Attie Retief / Research

Journal articles

Under review
Conditional Consonance: An Operational Method for Theological Engagement with Speculative Physics

Theological engagement with physics increasingly concerns speculative research programs rather than established science, yet the methodological literature of the science-and-religion field offers postures rather than procedures, and guards against none of the failure modes that engagement invites. This article proposes an operational method, conditional consonance, comprising five components: explicit conditionalization of all consonance claims on named research programs; a three-register linguistic discipline; five demarcation firewalls adapted from recent philosophy of pseudoscience; a source discipline distinguishing common-grace insight from authoritative testimony; and a mandatory dissonance ledger. A worked case demonstrates the method discriminating between pedagogical value and evidential standing in a popular but unrefereed source. The method renders frontier engagement honest rather than forbidden.

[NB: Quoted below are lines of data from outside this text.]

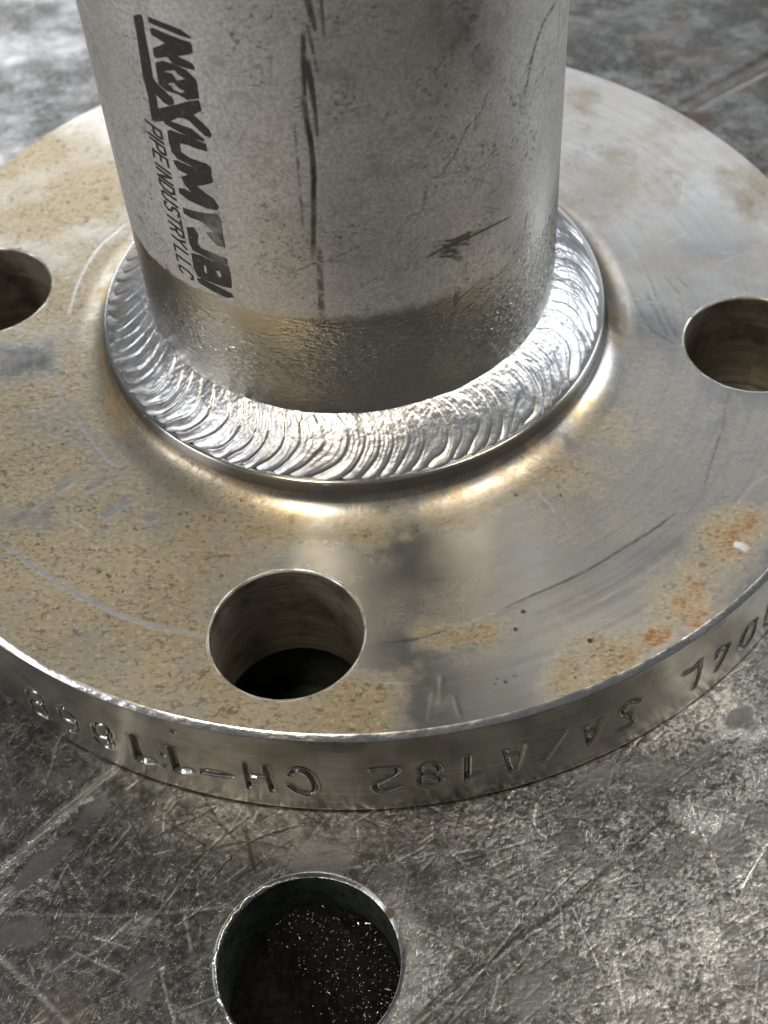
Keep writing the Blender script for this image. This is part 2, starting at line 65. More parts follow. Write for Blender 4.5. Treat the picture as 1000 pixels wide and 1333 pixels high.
# ------------------------------------------------------------------ numpy helpers
def _hash(ix, iy, seed):
    h = (ix.astype(np.int64) * 374761393 + iy.astype(np.int64) * 668265263 + seed * 1442695041) & 0xFFFFFFFF
    h = ((h ^ (h >> 13)) * 1274126177) & 0xFFFFFFFF
    h = h ^ (h >> 16)
    return (h & 0xFFFFFF) / float(0xFFFFFF)
def vn(x, y, seed=0):
    fx, fy = np.floor(x), np.floor(y); ix, iy = fx.astype(np.int64), fy.astype(np.int64)
    tx, ty = x - fx, y - fy; tx = tx * tx * (3 - 2 * tx); ty = ty * ty * (3 - 2 * ty)
    a, b = _hash(ix, iy, seed), _hash(ix + 1, iy, seed); c, d = _hash(ix, iy + 1, seed), _hash(ix + 1, iy + 1, seed)
    return (a + (b - a) * tx) * (1 - ty) + (c + (d - c) * tx) * ty
def fbm(x, y, seed=0, o=4, g=0.5):
    s = 0; a = 1.0; t = 0
    for k in range(o):
        s = s + a * vn(x * 2 ** k + 17.3 * k, y * 2 ** k - 9.1 * k, seed + k); t += a; a *= g
    return s / t
def sst(a, b, x):
    t = np.clip((x - a) / (b - a), 0, 1); return t * t * (3 - 2 * t)
def seg_dist(X, Y, ax, ay, bx, by):
    dx, dy = bx - ax, by - ay; L = dx * dx + dy * dy + 1e-12
    t = np.clip(((X - ax) * dx + (Y - ay) * dy) / L, 0, 1)
    return np.hypot(X - ax - t * dx, Y - ay - t * dy), t
def poly_dist(X, Y, pts):
    """distance to a polyline and the 0..1 position along it"""
    D = np.full(X.shape, 1e9); P = np.zeros(X.shape); n = len(pts) - 1
    for i in range(n):
        d, t = seg_dist(X, Y, *pts[i], *pts[i + 1]); m = d < D; D = np.where(m, d, D); P = np.where(m, (i + t) / n, P)
    return D, P
def smooth_line(pts, k=4):
    """Catmull-Rom through the points"""
    p = np.array(pts, float)
    if len(p) < 3: return [tuple(q) for q in p]
    e = np.vstack([2 * p[0] - p[1], p, 2 * p[-1] - p[-2]]); out = []
    for i in range(1, len(e) - 2):
        for j in range(k):
            t = j / k; a, b, c, d = e[i - 1], e[i], e[i + 1], e[i + 2]
            out.append(tuple(0.5 * (2 * b + (c - a) * t + (2 * a - 5 * b + 4 * c - d) * t * t + (3 * b - a - 3 * c + d) * t ** 3)))
    out.append(tuple(p[-1])); return out

# ------------------------------------------------------------------ mesh helpers
def link(name, me, mat=None, parent=None, **props):
    o = bpy.data.objects.new(name, me); COL.objects.link(o)
    if mat is not None and me is not None: me.materials.append(mat)
    if parent is not None: o.parent = parent
    for k, v in props.items(): o[k] = v
    return o
def quad_mesh(name, V, F, attrs=None, smooth=True):
    """V (n,3) in mm, F (m,4) indices; unused points dropped"""
    used = np.zeros(len(V), bool); used[F.ravel()] = True
    idx = np.cumsum(used) - 1; V = V[used]; F = idx[F]
    me = bpy.data.meshes.new(name); k = F.shape[1]
    me.vertices.add(len(V)); me.vertices.foreach_set('co', (V * MM).astype(np.float32).ravel())
    me.loops.add(F.size); me.loops.foreach_set('vertex_index', F.ravel().astype(np.int32))
    me.polygons.add(len(F)); me.polygons.foreach_set('loop_start', np.arange(0, F.size, k, dtype=np.int32))
    me.polygons.foreach_set('use_smooth', np.full(len(F), smooth))
    for n, a in (attrs or {}).items():
        at = me.attributes.new(n, 'FLOAT', 'POINT'); at.data.foreach_set('value', a.ravel()[used].astype(np.float32))
    me.update(calc_edges=True); me.validate()
    return me
def grid_faces(m, n, wrap=False):
    i = np.arange(m - 1)[:, None]; nn = n if wrap else n - 1; j = np.arange(nn)[None, :]; j2 = (j + 1) % n
    return np.stack([i * n + j, i * n + j2, (i + 1) * n + j2, (i + 1) * n + j], -1)     # (m-1, nn, 4)
def empty(name, loc=(0, 0, 0), **props):
    o = bpy.data.objects.new(name, None); COL.objects.link(o); o.location = loc; o.empty_display_size = 0.01
    for k, v in props.items(): o[k] = v
    return o
def angles(lo, hi, fine, coarse):
    """full turn in radians, finely divided between lo and hi degrees"""
    a = np.arange(lo, hi, fine); b = np.arange(hi, lo + 360 - 1e-6, coarse)
    return np.radians(np.concatenate([a, b]))

# ------------------------------------------------------------------ material helpers
class NT:
    def __init__(s, name):
        s.m = bpy.data.materials.new(name); s.m.use_nodes = True; s.t = s.m.node_tree; s.t.nodes.clear()
        s.out = s.n('ShaderNodeOutputMaterial'); s.b = s.n('ShaderNodeBsdfPrincipled'); s.l(s.b.outputs[0], s.out.inputs[0])
        s.geo = s.n('ShaderNodeTexCoord').outputs['Object']
    def n(s, k, **kw):
        x = s.t.nodes.new(k)
        for a, b in kw.items(): setattr(x, a, b)
        return x
    def l(s, a, b): s.t.links.new(a, b)
    def put(s, sock, v):
        if hasattr(v, 'is_output'): s.l(v, sock)
        elif isinstance(v, (tuple, list)) and len(v) == 3 and sock.type == 'RGBA': sock.default_value = (*v, 1)
        else: sock.default_value = v
    def attr(s, name): return s.n('ShaderNodeAttribute', attribute_name=name).outputs['Fac']
    def math(s, op, a, b=0.0, c=0.0, clamp=False):
        x = s.n('ShaderNodeMath', operation=op, use_clamp=clamp); s.put(x.inputs[0], a); s.put(x.inputs[1], b); s.put(x.inputs[2], c); return x.outputs[0]
    def mix(s, f, a, b):
        x = s.n('ShaderNodeMix', data_type='RGBA'); s.put(x.inputs[0], f); s.put(x.inputs[6], a); s.put(x.inputs[7], b); return x.outputs[2]
    def lerp(s, f, a, b):
        x = s.n('ShaderNodeMix', data_type='FLOAT'); s.put(x.inputs[0], f); s.put(x.inputs[2], a); s.put(x.inputs[3], b); return x.outputs[0]
    def ramp(s, v, a, b, lo=0.0, hi=1.0):
        x = s.n('ShaderNodeMapRange', interpolation_type='SMOOTHSTEP'); s.put(x.inputs[0], v)
        for i, q in zip((1, 2, 3, 4), (a, b, lo, hi)): x.inputs[i].default_value = q
        return x.outputs[0]
    def noise(s, scale, detail=3, rough=0.55, vec=None, sc3=None):
        v = vec or s.geo
        if sc3:
            mp = s.n('ShaderNodeMapping'); s.l(v, mp.inputs[0]); mp.inputs['Scale'].default_value = sc3; v = mp.outputs[0]
        x = s.n('ShaderNodeTexNoise'); s.l(v, x.inputs['Vector']); x.inputs['Scale'].default_value = scale; x.inputs['Detail'].default_value = detail; x.inputs['Roughness'].default_value = rough
        return x.outputs['Fac']
    def bump(s, h, strength, dist, prev=None):
        x = s.n('ShaderNodeBump'); s.put(x.inputs['Height'], h); x.inputs['Strength'].default_value = strength; x.inputs['Distance'].default_value = dist
        if prev is not None: s.l(prev, x.inputs['Normal'])
        return x.outputs[0]
    def polar(s):
        """vector (r, theta*0.03, z) in metres for turned surfaces"""
        sp = s.n('ShaderNodeSeparateXYZ'); s.l(s.geo, sp.inputs[0])
        r = s.math('SQRT', s.math('ADD', s.math('MULTIPLY', sp.outputs[0], sp.outputs[0]), s.math('MULTIPLY', sp.outputs[1], sp.outputs[1])))
        th = s.math('MULTIPLY', s.math('ARCTAN2', sp.outputs[1], sp.outputs[0]), 0.05)
        cb = s.n('ShaderNodeCombineXYZ'); s.l(r, cb.inputs[0]); s.l(th, cb.inputs[1]); s.l(sp.outputs[2], cb.inputs[2]); return cb.outputs[0]
    def fin(s, **kw):
        names = dict(col='Base Color', met='Metallic', rou='Roughness', nor='Normal', ani='Anisotropic', rot='Anisotropic Rotation', tan='Tangent', spec='Specular IOR Level')
        for k, v in kw.items(): s.put(s.b.inputs[names[k]], v)
        return s.m

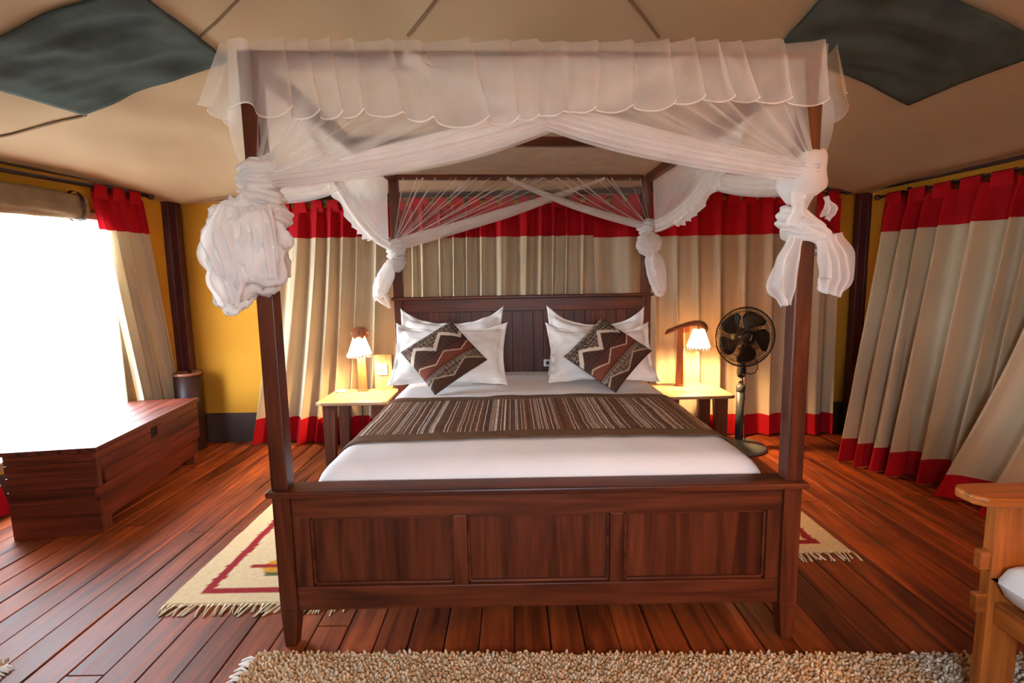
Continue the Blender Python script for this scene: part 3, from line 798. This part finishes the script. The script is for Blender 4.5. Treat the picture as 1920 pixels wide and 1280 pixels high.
a = MB(); a.add([(FX+.004, FY-.066, FZ-.022), (FX+.012, FY-.066, FZ-.022), (FX+.024, FY-.066, FZ+.022), (FX+.016, FY-.066, FZ+.022), (FX+.004, FY-.063, FZ-.022), (FX+.012, FY-.063, FZ-.022), (FX+.024, FY-.063, FZ+.022), (FX+.016, FY-.063, FZ+.022)], [(0, 1, 2, 3), (7, 6, 5, 4), (0, 4, 5, 1), (1, 5, 6, 2), (2, 6, 7, 3), (3, 7, 4, 0)])
a.build('badge', M['chrome'], t_, label='small slanted silver badge')
for k in range(5):
    an0 = math.radians(72*k+78)
    def bl(u, v):
        r = .045+.155*u; half = .10+.42*math.sin(min(1, u*1.25)*PI*.55)*(1-.35*sstep(.8, 1, u)); sweep = -.35*u
        aa = an0+sweep+half*(v*2-1)
        return (FX+r*math.cos(aa), FY+.012+.03*(v-.5)*1.0, FZ+r*math.sin(aa))
    o = MB().grid(bl, 12, 8).build('blade', M['black'], t_, smooth=True, fixn=False)
    md = o.modifiers.new('thick', 'SOLIDIFY'); md.thickness = .003
MB().tube([(FX, FY, FZ), (FX, FY+.07, FZ)], .035, 16).build('blade_hub', M['black'], t_, smooth=True)
MB().tube([(.03, .0, .62), (.07, 0, .605), (.11, 0, .615), (.13, 0, .65), (.128, .01, .70), (.09, .06, .80), (.04, .09, .87)], .0045, 6).build('motor_cord', M['blackcord'], t_, smooth=True)
MB().tube([(.02, .02, .60), (.04, .03, .5), (.05, .03, .40), (.038, .03, .32), (.05, .02, .2), (.06, .0, .10), (.04, .0, .05)], .0035, 6).build('power_cord', M['blackcord'], t_, smooth=True)

# ------------------------------------------------------------------ chest
ch = thing('wooden_chest', 'dark red wooden chest with knotty boards below the bright window', 'chest', (-2.405, .922, 0), math.radians(8.7))
LC, DC = 1.20, .455      # along local +y, depth towards local -x
HL = .505
for k in range(5):
    x1 = .012-k*(DC+.03)/5; boxpart('lid_board', M['chest_y'], ch, x1-(DC+.03)/5+.0006, x1, -.008, LC+.02, HL-.026, HL, .003)
zs = [.195, .275, .355, .425, HL-.027]
for i in range(4):
    ins = .0 if i % 2 else -.0
    y0 = .062 if i in (1,) else (.035 if i == 2 else 0)
    boxpart('front_board', M['chest_y'], ch, -.024, .0, y0, LC-(0 if i % 2 else .0), zs[i]+.0008, zs[i+1]-.0008, .002)
    boxpart('end_board', M['chest_x'], ch, -DC, -.0245 if y0 == 0 else -.0005, 0, .024 if y0 == 0 else min(y0-.0005, .034), zs[i]+.0008, zs[i+1]-.0008, .002)
    boxpart('end_board', M['chest_x'], ch, -DC, -.0245, LC-.024, LC, zs[i]+.0008, zs[i+1]-.0008, .002)
boxpart('back_board', M['chest_y'], ch, -DC, -DC+.022, .025, LC-.025, .03, HL-.027)
boxpart('base_board', M['chest_x'], ch, -DC, -.006, .002, .026, .0, .194)
boxpart('base_board', M['chest_x'], ch, -DC, -.02, LC-.026, LC-.002, .05, .194)
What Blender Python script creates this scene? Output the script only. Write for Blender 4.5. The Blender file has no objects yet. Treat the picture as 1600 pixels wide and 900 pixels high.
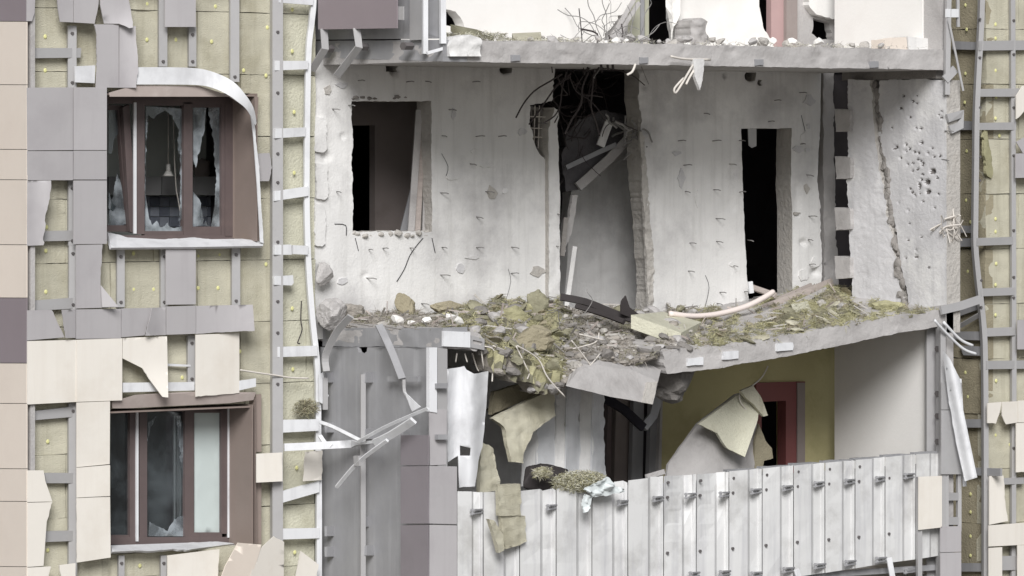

Under review at a peer-reviewed journal · 2026

In preparation

In preparation
Quantized spacetime and the case against actual infinities

Finitism in the philosophy of religion in conversation with discrete-spacetime research programs in fundamental physics.

In preparation
Emergence and the argument from contingency

How emergent-gravity research programs sharpen, rather than dissolve, the Leibnizian question of why there is anything at all.

In preparation
Phase-transition cosmology and the doctrine of creation

Creatio ex nihilo and creatio continua in conversation with cosmological models that begin without a singularity.

In preparation
Topological persistence and created integrity

Matter as topologically protected pattern, the stability of created things, and the metaphysics of bodily resurrection.

In preparation
Incarnation as nucleation

A structural parallel between nucleation physics and the Incarnation — handled strictly as model, never as mechanism.

These papers form a single research program: each defends one load-bearing claim of a larger project on science and faith, under an explicit methodological protocol that the first paper in the series supplies. A book-length synthesis, Cosmic Wonder, is in preparation.